BEHIND THE SCENES with Ben Calhoun


Where did you meet Bill Stenberg and why did you choose to include his story in After the Wars ?

I met Bill Stenberg through a guy who works with veterans on behalf of the City of Chicago. We were specifically looking for Korean War veterans at the time - people who had stories that were representative but also uniquely compelling. I'd been doing phone work searching for someone with this kind of story, and my father had been attending events for Korean War veterans with the same goal. Among the people we found, Bill's story stood out.

How did you work with him to help him tell his story?

The interview process for Bill was especially simple compared to some of other veterans. I pre-interviewed him for something like a half an hour getting a sense of his story, and a sense of what he was like as a storyteller. Then I just brought him into the studio. Although he wouldn't say so, Bill is a natural storyteller, so I had to do very little to steer the interview, and ultimately our conversation only lasted about 80 minutes. Some of the veterans I interviewed more than once, for as long as 4 or 5 hours total. From there I just logged the audio, cut it, scored it--and passed on some details to my father so he could incorporate them into his photographic work.

Did a particular event or interview inspire this series?

Not really. This is common area of interest for both me and my father. I think we're both deeply interested in the complexities of the politics surrounding war, and even more so, the the human dimensions of war. The politics speak for themselves. In terms of the human experience, however, I think we both feel war combines so many conflicting forces. For example, it combines fighting for something you believe in, something we fundamentally admire, with inflicting violence on other human beings, something we fundamentally condemn. For that reason, veterans often feel guilty and proud at the exact same time. And while the politics can fade relatively quickly, the people who fight are left with the task of sorting this stuff out for years and years - often for the rest of their lives.

Why did you decide to make it a multi-media project? And is there a process for the collaboration between you and your father?

I think my father and I both find the combination of still photographs and audio compelling. Without speaking for him, I think still images have a power and an intimacy that are really singular. Our relationship with them can be especially profound because we live in such an ocean of disposable moving images. At the same time, audio of the isolated voice is compelling and intimate in its own way. I think both my father and I find the combination to be greater than its sum of its parts. I wouldn't necessarily say its more evocative or meaningful than each of the mediums on their own - but revealing in a separate way, a way that neither could achieve independently.

We'd worked together somewhat minimally on another photo/audio project I'd directed a few years earlier. But we'd never worked together extensively. It was a total learning experience. We come from two distinctly different media generations, and so working in this context took a lot of conversations about how the photographs and the audio would relate. We also discussed how people would interact with the combination differently in different contexts, an in-person exhibition versus an online presentation. It was tough. I think this particular multimedia approach is not new anymore, but it's young and still finding its way. There's a lot of room to test, explore, and struggle. We did all of those.

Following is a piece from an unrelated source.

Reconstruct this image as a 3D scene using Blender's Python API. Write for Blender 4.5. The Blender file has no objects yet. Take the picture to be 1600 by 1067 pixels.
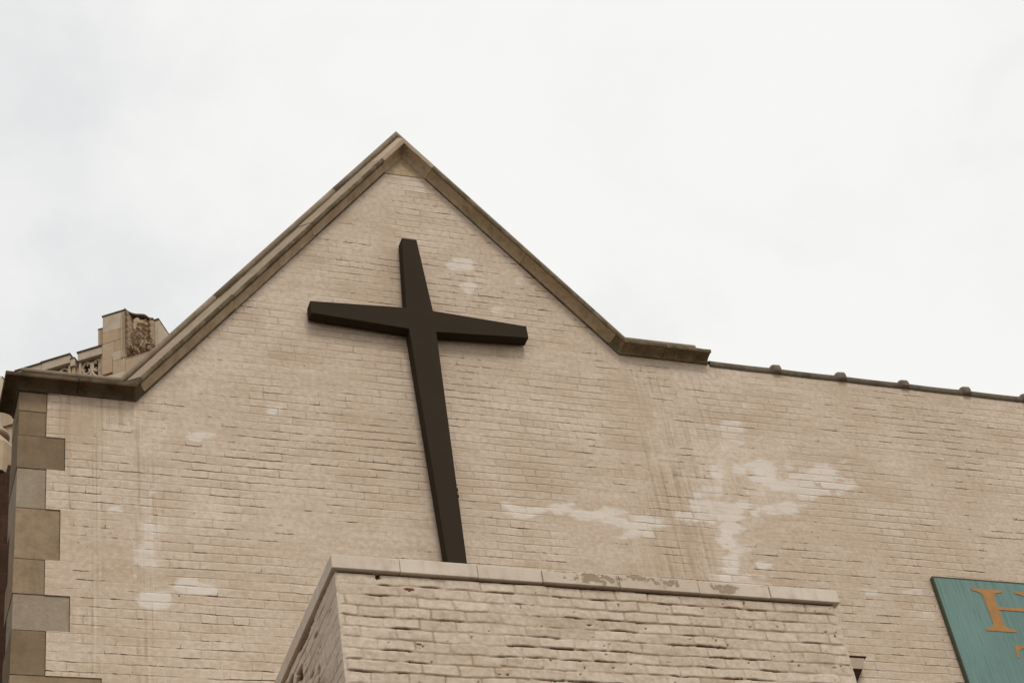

As an individual radio maker, what does it take to pull off a series like this? How much time/money/personnel/smarts etc?

I think when everything is added up, my father and I will both have made way way below minimum wage for this project. I may have ended up in the red. Not that anyone does stuff like this to make big money, but I still feel like anything I say should be taken with a fairly large grain of salt. In any case, we had support from the Wisconsin Humanities Council an WBEZ, somewhere in the neighborhood of 15,000 dollars.

It was essentially a three person operation. My father, myself, and Cate Cahan of WBEZ-FM in Chicago who edited the project. For each of us, this project was completed in the midst of a lot of other work. My father teaches at about half a dozen colleges, universities and art schools. Cate Cahan, who edited the project did much of this work outside of her regularly full-time-plus responsibilities WBEZ. While working on it, I was doing a lot of other radio work. All told, we worked on it over the course of about a year. As you'd expect, you need a lot of improvisation, belief in the work, and understanding.